Set exercise: Collect all the lines that mention the word "scene".
====== Supplied entries ======
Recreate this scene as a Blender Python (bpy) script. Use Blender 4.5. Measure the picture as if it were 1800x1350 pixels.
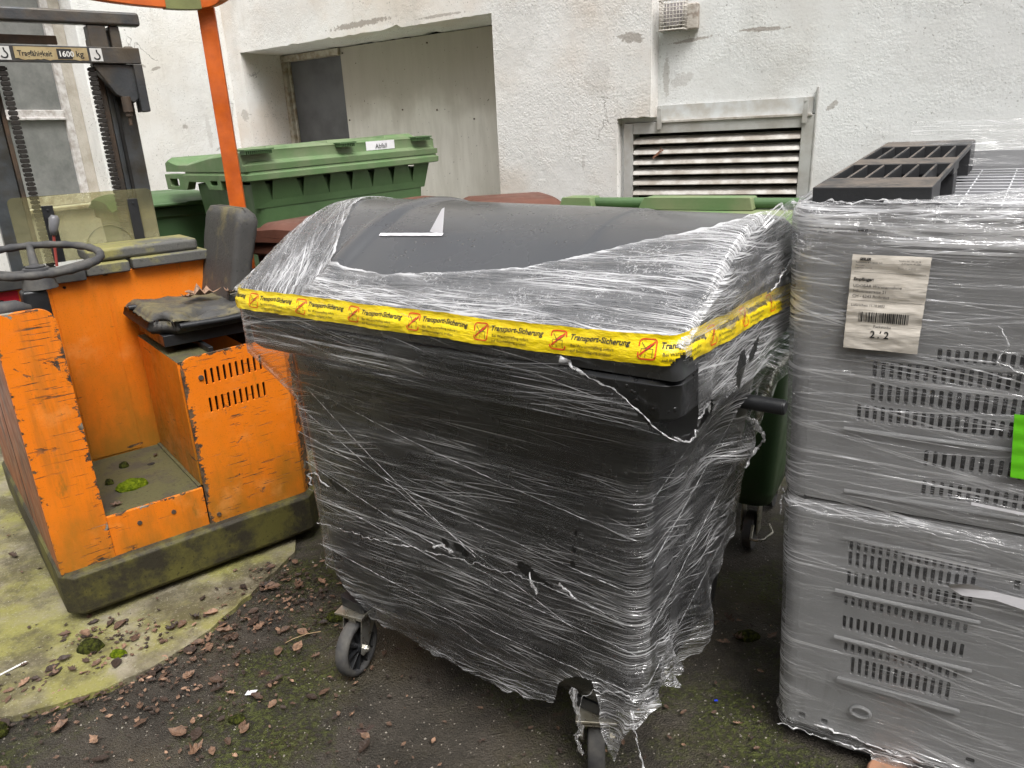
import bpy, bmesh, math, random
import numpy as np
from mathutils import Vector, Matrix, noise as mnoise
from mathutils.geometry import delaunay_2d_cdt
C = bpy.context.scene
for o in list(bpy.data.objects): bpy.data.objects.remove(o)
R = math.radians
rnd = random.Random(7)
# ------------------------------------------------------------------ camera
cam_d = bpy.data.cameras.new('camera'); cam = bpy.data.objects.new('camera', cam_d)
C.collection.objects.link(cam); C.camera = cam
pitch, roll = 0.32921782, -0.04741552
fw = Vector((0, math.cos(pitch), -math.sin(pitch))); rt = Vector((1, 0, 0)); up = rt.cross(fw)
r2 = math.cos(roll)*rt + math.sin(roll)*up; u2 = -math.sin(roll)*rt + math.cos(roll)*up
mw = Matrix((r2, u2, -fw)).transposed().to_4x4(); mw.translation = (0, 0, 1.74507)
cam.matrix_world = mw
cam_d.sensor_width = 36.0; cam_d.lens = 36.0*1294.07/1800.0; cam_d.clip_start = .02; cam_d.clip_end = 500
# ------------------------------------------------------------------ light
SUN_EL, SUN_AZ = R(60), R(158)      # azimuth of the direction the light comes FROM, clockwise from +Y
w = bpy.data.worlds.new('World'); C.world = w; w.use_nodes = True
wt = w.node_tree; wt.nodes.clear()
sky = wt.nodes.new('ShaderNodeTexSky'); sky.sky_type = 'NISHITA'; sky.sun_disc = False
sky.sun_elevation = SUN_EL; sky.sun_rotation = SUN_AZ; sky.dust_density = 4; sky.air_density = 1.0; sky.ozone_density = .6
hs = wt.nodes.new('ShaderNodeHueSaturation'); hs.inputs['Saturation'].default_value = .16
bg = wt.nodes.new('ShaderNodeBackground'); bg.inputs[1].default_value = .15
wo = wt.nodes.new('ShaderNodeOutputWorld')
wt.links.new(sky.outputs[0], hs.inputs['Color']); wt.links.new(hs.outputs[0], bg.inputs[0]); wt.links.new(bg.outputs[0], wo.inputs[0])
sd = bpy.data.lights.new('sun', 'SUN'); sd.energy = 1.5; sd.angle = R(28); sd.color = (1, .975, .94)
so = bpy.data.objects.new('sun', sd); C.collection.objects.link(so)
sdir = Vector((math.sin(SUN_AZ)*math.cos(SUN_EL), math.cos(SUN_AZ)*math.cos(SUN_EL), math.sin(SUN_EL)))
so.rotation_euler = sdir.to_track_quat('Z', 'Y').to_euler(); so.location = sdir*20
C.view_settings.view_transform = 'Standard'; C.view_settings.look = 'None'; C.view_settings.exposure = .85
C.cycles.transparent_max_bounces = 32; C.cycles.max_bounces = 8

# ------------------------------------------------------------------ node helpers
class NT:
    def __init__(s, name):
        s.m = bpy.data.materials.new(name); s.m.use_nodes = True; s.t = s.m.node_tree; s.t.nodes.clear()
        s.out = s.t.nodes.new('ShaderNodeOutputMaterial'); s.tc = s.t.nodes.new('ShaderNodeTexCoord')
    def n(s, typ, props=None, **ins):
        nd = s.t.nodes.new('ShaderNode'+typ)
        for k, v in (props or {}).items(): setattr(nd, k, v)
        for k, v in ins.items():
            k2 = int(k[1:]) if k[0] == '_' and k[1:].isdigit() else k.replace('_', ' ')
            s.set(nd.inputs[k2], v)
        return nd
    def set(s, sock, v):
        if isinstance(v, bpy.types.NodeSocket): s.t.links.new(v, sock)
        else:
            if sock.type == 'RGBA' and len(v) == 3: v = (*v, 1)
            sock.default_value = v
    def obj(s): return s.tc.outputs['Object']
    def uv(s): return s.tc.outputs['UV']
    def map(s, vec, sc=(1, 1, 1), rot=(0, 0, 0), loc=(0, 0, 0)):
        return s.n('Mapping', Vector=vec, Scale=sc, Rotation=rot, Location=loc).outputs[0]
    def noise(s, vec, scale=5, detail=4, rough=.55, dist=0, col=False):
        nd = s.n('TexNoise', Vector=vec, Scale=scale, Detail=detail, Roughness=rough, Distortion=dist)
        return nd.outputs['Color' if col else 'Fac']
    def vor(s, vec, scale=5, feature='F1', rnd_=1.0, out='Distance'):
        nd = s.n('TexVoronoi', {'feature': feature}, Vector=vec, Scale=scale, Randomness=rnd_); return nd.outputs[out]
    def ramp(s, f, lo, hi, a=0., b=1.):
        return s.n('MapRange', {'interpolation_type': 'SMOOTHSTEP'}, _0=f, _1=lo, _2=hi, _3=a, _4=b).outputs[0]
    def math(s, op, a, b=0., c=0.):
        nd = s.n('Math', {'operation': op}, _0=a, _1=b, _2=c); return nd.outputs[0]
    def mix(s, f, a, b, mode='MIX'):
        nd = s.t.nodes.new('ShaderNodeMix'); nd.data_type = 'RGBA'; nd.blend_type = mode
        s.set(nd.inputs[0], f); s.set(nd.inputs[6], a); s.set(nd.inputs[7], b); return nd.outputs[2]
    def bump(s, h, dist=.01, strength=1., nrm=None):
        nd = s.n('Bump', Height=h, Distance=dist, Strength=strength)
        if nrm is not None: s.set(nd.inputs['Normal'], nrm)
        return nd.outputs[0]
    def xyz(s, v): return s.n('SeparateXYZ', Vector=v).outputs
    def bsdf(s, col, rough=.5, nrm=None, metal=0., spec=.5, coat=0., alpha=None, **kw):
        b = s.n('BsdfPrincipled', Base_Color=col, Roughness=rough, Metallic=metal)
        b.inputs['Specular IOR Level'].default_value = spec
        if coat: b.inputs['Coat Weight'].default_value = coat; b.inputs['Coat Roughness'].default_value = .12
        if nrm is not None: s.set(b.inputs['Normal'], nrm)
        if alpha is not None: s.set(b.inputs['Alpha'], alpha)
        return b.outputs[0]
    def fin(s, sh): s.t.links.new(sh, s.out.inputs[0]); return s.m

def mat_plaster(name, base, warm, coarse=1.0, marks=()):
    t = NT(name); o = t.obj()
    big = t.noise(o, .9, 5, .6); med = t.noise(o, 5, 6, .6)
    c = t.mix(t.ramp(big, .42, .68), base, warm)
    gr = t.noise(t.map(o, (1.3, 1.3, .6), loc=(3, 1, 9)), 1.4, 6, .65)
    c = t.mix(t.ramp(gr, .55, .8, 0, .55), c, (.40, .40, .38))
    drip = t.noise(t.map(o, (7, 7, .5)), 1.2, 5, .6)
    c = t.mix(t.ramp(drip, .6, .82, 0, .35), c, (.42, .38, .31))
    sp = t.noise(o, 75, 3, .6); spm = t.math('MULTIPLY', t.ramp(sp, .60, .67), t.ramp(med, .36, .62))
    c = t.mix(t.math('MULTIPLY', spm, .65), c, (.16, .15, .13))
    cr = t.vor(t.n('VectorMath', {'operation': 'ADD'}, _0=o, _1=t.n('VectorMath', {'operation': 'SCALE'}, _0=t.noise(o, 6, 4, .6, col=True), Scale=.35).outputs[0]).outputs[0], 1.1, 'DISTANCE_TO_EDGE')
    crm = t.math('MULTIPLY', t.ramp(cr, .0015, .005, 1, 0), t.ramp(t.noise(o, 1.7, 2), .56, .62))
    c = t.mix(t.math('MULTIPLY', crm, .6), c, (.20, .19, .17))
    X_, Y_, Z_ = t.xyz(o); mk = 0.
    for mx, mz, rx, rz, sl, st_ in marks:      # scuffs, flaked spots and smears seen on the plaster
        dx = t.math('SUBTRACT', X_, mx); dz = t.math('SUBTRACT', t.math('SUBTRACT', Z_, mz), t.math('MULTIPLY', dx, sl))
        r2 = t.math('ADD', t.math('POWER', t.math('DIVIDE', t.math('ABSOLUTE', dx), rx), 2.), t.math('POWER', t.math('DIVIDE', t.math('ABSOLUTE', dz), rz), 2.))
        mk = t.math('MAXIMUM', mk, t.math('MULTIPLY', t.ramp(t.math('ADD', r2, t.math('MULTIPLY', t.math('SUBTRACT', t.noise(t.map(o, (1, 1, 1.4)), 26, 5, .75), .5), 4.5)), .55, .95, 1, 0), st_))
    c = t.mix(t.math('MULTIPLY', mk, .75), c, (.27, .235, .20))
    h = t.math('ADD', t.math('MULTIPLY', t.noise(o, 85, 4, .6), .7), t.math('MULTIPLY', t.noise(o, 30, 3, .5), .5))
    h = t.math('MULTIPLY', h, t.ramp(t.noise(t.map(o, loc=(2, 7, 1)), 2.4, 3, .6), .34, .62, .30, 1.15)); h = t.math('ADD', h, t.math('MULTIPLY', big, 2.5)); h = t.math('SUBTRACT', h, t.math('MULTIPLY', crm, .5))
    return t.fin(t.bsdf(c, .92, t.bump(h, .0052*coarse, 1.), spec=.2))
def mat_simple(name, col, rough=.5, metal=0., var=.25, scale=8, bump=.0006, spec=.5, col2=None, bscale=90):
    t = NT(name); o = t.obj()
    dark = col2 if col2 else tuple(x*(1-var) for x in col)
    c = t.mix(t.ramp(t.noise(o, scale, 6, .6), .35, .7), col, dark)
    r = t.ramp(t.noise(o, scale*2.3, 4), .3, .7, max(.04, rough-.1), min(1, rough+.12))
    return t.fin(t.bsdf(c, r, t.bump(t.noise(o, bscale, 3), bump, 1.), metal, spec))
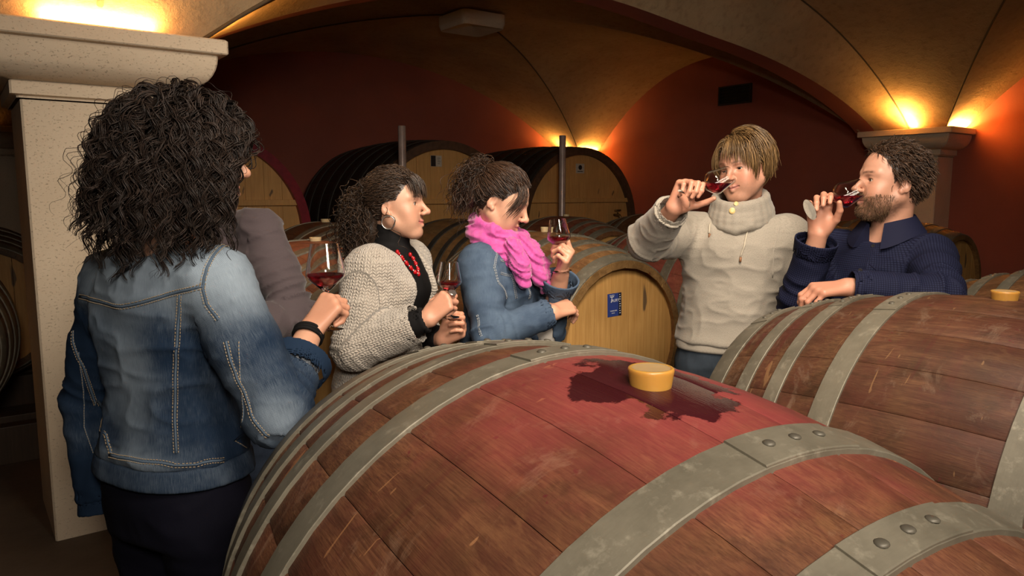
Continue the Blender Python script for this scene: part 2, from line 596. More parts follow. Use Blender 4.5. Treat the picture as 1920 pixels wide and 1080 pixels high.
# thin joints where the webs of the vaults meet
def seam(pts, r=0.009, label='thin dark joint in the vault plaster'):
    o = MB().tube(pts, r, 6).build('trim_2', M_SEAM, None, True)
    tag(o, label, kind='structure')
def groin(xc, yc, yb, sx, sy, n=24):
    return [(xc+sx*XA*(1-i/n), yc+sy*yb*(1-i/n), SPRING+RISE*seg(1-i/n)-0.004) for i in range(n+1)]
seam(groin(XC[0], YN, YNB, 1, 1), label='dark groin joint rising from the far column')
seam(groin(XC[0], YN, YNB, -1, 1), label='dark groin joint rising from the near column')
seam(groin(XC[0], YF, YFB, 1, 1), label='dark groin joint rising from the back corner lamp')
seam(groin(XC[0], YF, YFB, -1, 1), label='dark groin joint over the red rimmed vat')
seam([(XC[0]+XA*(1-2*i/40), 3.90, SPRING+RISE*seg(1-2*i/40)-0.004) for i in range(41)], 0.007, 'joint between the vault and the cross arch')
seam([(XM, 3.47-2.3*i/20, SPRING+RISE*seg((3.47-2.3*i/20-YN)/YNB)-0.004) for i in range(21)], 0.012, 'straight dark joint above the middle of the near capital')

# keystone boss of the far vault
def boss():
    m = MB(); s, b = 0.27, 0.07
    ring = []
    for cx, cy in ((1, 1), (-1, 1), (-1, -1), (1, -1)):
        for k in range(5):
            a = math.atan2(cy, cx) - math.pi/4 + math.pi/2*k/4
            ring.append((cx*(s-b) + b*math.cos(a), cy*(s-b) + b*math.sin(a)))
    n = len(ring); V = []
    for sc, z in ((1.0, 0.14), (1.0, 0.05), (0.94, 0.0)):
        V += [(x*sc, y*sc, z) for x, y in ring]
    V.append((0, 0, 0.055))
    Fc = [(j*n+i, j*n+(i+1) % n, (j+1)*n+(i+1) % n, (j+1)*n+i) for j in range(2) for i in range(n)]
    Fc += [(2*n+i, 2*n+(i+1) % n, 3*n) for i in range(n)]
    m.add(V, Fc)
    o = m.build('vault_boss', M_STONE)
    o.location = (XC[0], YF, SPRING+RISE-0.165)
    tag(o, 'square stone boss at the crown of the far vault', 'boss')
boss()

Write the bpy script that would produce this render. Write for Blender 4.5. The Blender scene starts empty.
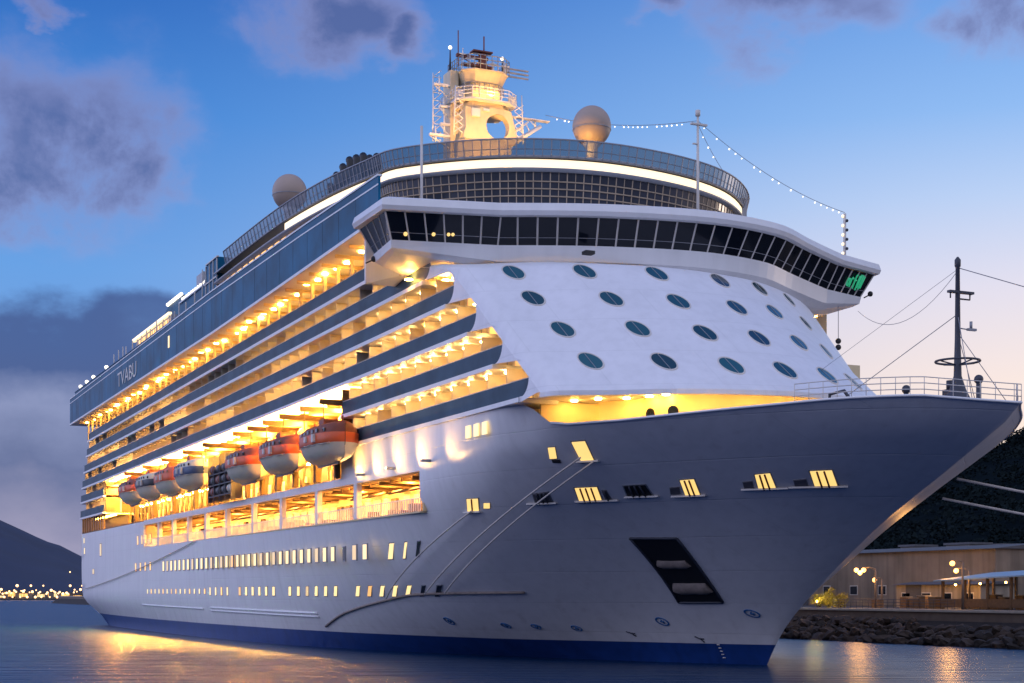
======
Answer to the task:
Recreate this scene as a Blender Python (bpy) script. Use Blender 4.5. Measure the picture as if it were 1800x1350 pixels.
C = bpy.context.scene
Continue the Blender Python script for this scene: part 2, from line 596. More parts follow. Use Blender 4.5. Treat the picture as 1920 pixels wide and 1080 pixels high.
Write the bpy script that would produce this render. Write for Blender 4.5. The Blender scene starts empty.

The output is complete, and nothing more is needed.